Prisoner Education: A Smart Investment of Federal Dollars?

Baltimore gets a bad rap for a lot that goes wrong in the city, but redemption is one of its favorite recurring themes. So it’s no surprise that the University of Baltimore is working at Jessup Correctional Institution, a maximum security prison near Baltimore, on improving prisoner education.

Specifically, the university is participating in a Department of Education pilot program intended to help prisoners pursue a higher education with federal grant money.

From Gerard Robinson and Elizabeth English.

In June 2016, the university was chosen among 67 colleges and universities nationwide to participate in the Obama administration’s $30 million Second Chance Pell Grant Experimental Sites Initiative. Under the program, approximately 12,000 of America’s 2.2 million incarcerated will receive federal aid to pursue a higher education. Upon release, they will retain the Pell funding to finish their program.

Since the university’s Second Chance College Program began at Jessup this fall, its students have been working toward a bachelor’s degree in community studies and civic engagement with a minor in entrepreneurship. To be eligible, prisoners had to have been enrolled in Jessup’s preexisting Scholars Program, which offers noncredit liberal arts courses; had a high school diploma or GED; and submitted two letters of recommendation and one personal essay. Preference was given to those with a parole eligibility date within five years of the program’s start. Program directors sent letters to 150 men at Jessup with information on how to apply. Over 100 of those men submitted an application, and 29 are enrolled in the program today.

Federal aid for higher education of prisoners is not a new idea, but it’s most certainly controversial.

Under Title IV of the Higher Education Act of 1965, those in prison were eligible to receive Pell Grant funding for college coursework. That changed with a provision in the Violent Crime Control and Law Enforcement Act of 1994, which prohibited the incarcerated from receiving the funding. At the time, lawmakers argued that it was unjust to provide federal aid to those behind bars while many law-abiding citizens could not afford higher education.

Twenty years later, the administration’s program has resurrected similar debates. Many lawmakers are again concerned about providing Pell dollars for those in prison, as evidenced by the 2015 Kids Before Cons Act, a bill sponsored by Rep. Chris Collins, R-N.Y., Rep. Doug LaMalfa, R-Calif., and Rep. Tom Reed, R-Calif., which would ban the Department of Education from providing Pell Grants to prisoners. The bill was written, in part, in response to the Restoring Education and Learning Act of 2015 sponsored by Rep. Donna Edwards, D-Md. which would lift the Pell Grant Ban from 1994.

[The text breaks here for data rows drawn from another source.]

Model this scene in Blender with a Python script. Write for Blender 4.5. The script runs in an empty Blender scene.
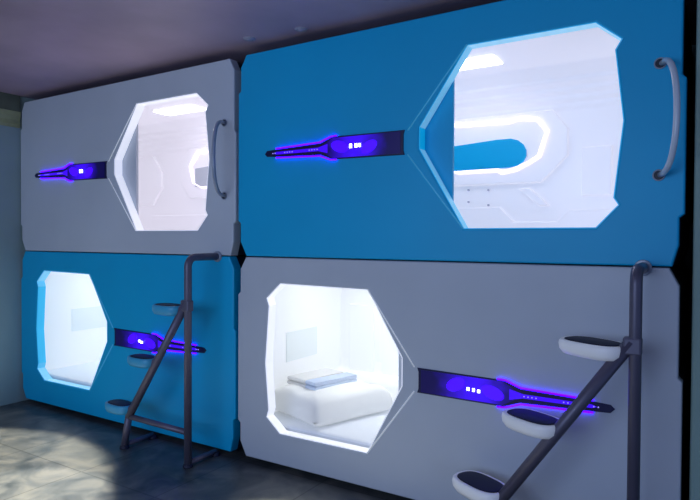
import bpy, bmesh, math, random
from mathutils import Vector, Matrix
from mathutils.geometry import tessellate_polygon
random.seed(4)
C = bpy.context.scene.collection
L = 2.259; H = 1.16; ZS = 1.19           # pod length, pod height, height of the seam between the rows

# ------------------------------------------------------------------ materials
def mat(name, col, rough=.5, metal=0., emit=None, es=0., var=0., vscale=6., bump=0., bscale=40., spec=.5, coat=0.):
    m = bpy.data.materials.new(name); m.use_nodes = True
    nt = m.node_tree; b = nt.nodes['Principled BSDF']
    b.inputs['Roughness'].default_value = rough; b.inputs['Metallic'].default_value = metal
    b.inputs['Specular IOR Level'].default_value = spec
    b.inputs['Coat Weight'].default_value = coat
    tc = nt.nodes.new('ShaderNodeTexCoord')
    nz = nt.nodes.new('ShaderNodeTexNoise'); nz.inputs['Scale'].default_value = vscale; nz.inputs['Detail'].default_value = 4
    nt.links.new(tc.outputs['Object'], nz.inputs['Vector'])
    rp = nt.nodes.new('ShaderNodeValToRGB')
    rp.color_ramp.elements[0].position = .3; rp.color_ramp.elements[1].position = .7
    rp.color_ramp.elements[0].color = (*[c * (1 - var) for c in col], 1)
    rp.color_ramp.elements[1].color = (*[min(1, c * (1 + var)) for c in col], 1)
    nt.links.new(nz.outputs['Fac'], rp.inputs['Fac']); nt.links.new(rp.outputs['Color'], b.inputs['Base Color'])
    if emit:
        b.inputs['Emission Color'].default_value = (*emit, 1); b.inputs['Emission Strength'].default_value = es
    if bump:
        n2 = nt.nodes.new('ShaderNodeTexNoise'); n2.inputs['Scale'].default_value = bscale; n2.inputs['Detail'].default_value = 3
        nt.links.new(tc.outputs['Object'], n2.inputs['Vector'])
        bp = nt.nodes.new('ShaderNodeBump'); bp.inputs['Strength'].default_value = bump; bp.inputs['Distance'].default_value = .02
        nt.links.new(n2.outputs['Fac'], bp.inputs['Height']); nt.links.new(bp.outputs['Normal'], b.inputs['Normal'])
    return m

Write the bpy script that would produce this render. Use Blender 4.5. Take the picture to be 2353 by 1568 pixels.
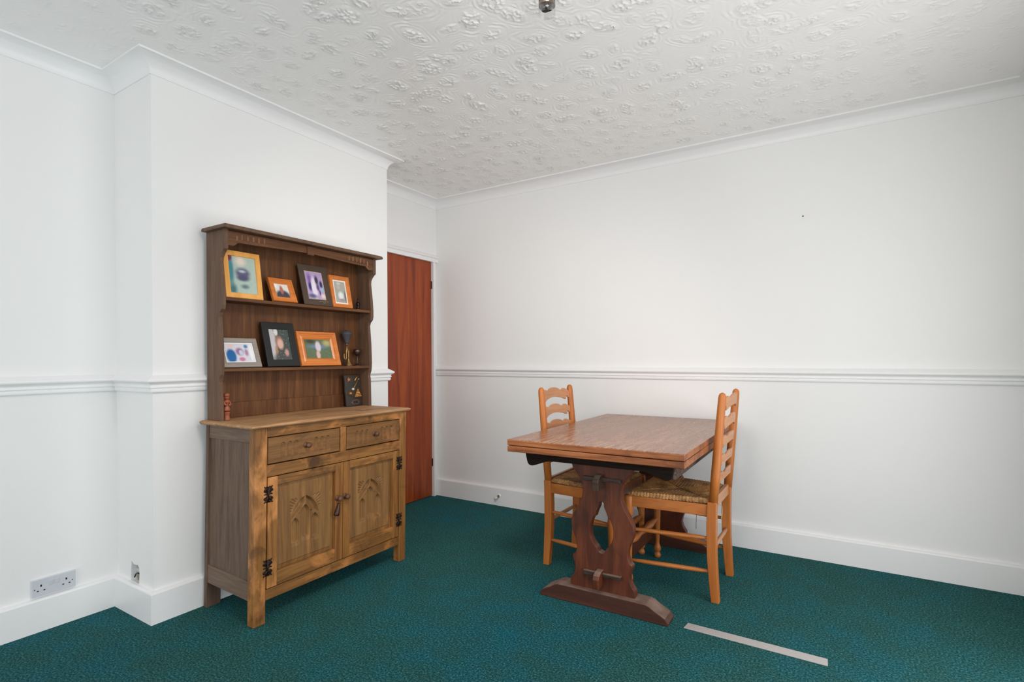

If the numbers add up, however, investing in prisoner education could be a wise use of dollars.

One meta-analysis found that prisoners who participated in correctional education were 43 percent less likely to recidivate and 13 percent more likely to be employed upon release. It also found that every dollar invested in correctional education generates $5 in cost savings.

For those who do get an education while in prison, the results can be life-saving. The U.S. Department of Justice reports that about 68 percent of prisoners in state prisons do not have a high school education. Over half of those in prison can be characterized as functionally illiterate. This makes it all the harder to stay out of prison once convicts are released because not only do ex-felons have the stigma of conviction, making it harder to find housing and work, but they are unable to operate as most others do in society. On top of that, many of the released return back to communities that are overwhelmed by financial and education needs.

Jessup already conducts a GED program, though the graduation rate is small. With higher demand for continuing education after high school, this new program is a testament to whether the prison system can actually rehabilitate, not just punish criminals. With the U.S. having the highest incarceration rate in the world — nearly 600,000 men and women are released each year back into society — making them functioning members of society can be a positive step toward lowering that prison rate and helping communities where these ex-prisoners live.